According to the witness of Matthew this child comes to us, the fruit of all the generations of human kind, including all the famous and the infamous. A family history and relatives that we may not think fit for the Messiah and yet would recognise in our own family tree. There was a time when if we had a convict or criminal in our family tree we would keep quiet about it. But now we claim such relatives with pride. Partly I suspect to right the wrongs of history but I hope also because we recognise ourselves in the sinners and the saints in our family tree and in society.

 

Discuss:

We may embrace the scandalous in our own family tree but how do we feel about Jesus having some curious and dubious forebears in his own family tree? Are we shocked or a bit thrilled? Does it make sense to us that Emanuel, God with us, should join us so completely in the human enterprise that Jesus took upon himself not only humble flesh as in “flesh” but also flesh that was humble because it was so particularly human as in a very particular family that was both royal and terribly common? (Now we don’t know anything about Mary’s lineage but it would hardly be more noble than the royal line of David.)

 

Joseph has often been almost left out of the Jesus story but in Matthew’s account he is at least as important as Mary.

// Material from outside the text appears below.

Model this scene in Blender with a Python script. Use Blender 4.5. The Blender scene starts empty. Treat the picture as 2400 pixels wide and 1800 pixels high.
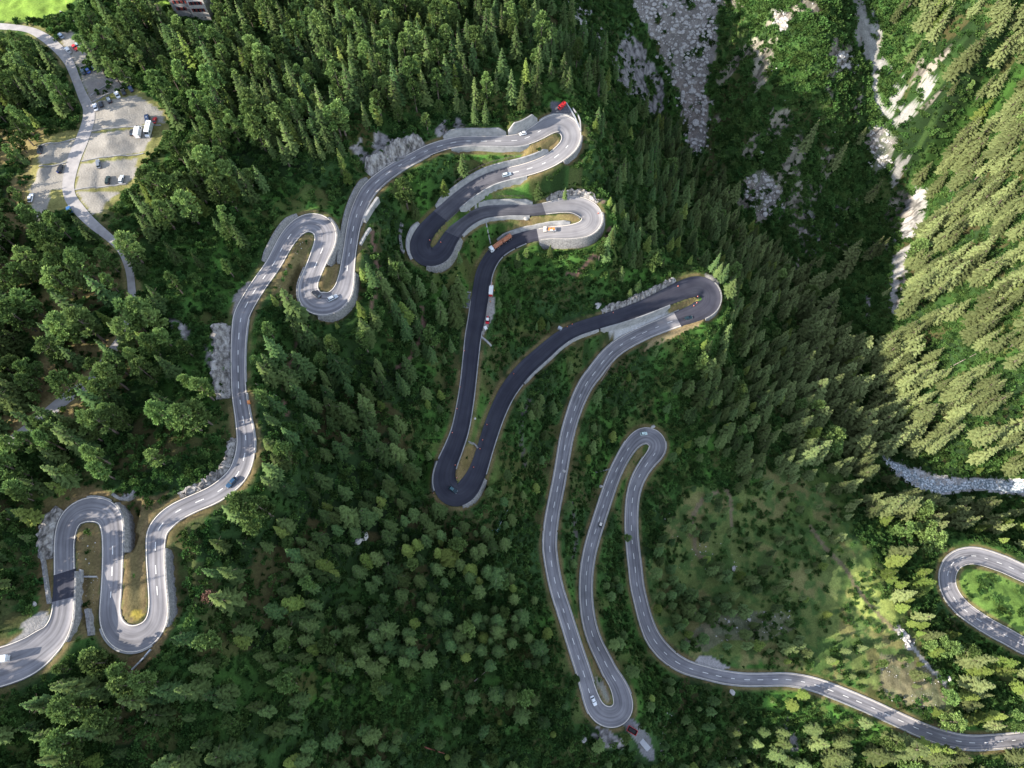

Joseph is both very conventional – he wishes to dismiss his betrothed for being pregnant – but also very open to the spirit and twice listens to and follows the prompting of the spirit that comes to him in dreams: firstly in taking Mary as his wife to protect her and insure the care for the unexpected infant; and then in discerning that they are at risk from Herod and taking his little family to Egypt by a back road and thus escaping the terrible jealous rage of Herod. How do you, or don’t you, identify with Joseph and his struggle to be faithful in difficult and confusing circumstances?

 

The story of the birth of Jesus can be told as a very beautiful Christmas card or carol, or as a rather earthy and troubled story with characters very like ourselves. There is a wonderful quote from Meister Eckhart “What good is it to me that Mary gave birth to the Son of God fourteen hundred years ago, if I do not also give birth to the Son of God in my time and in my culture? We are all meant to be mothers of God. God is always needing to be born.”  How do you see yourself as giving birth to God in your world?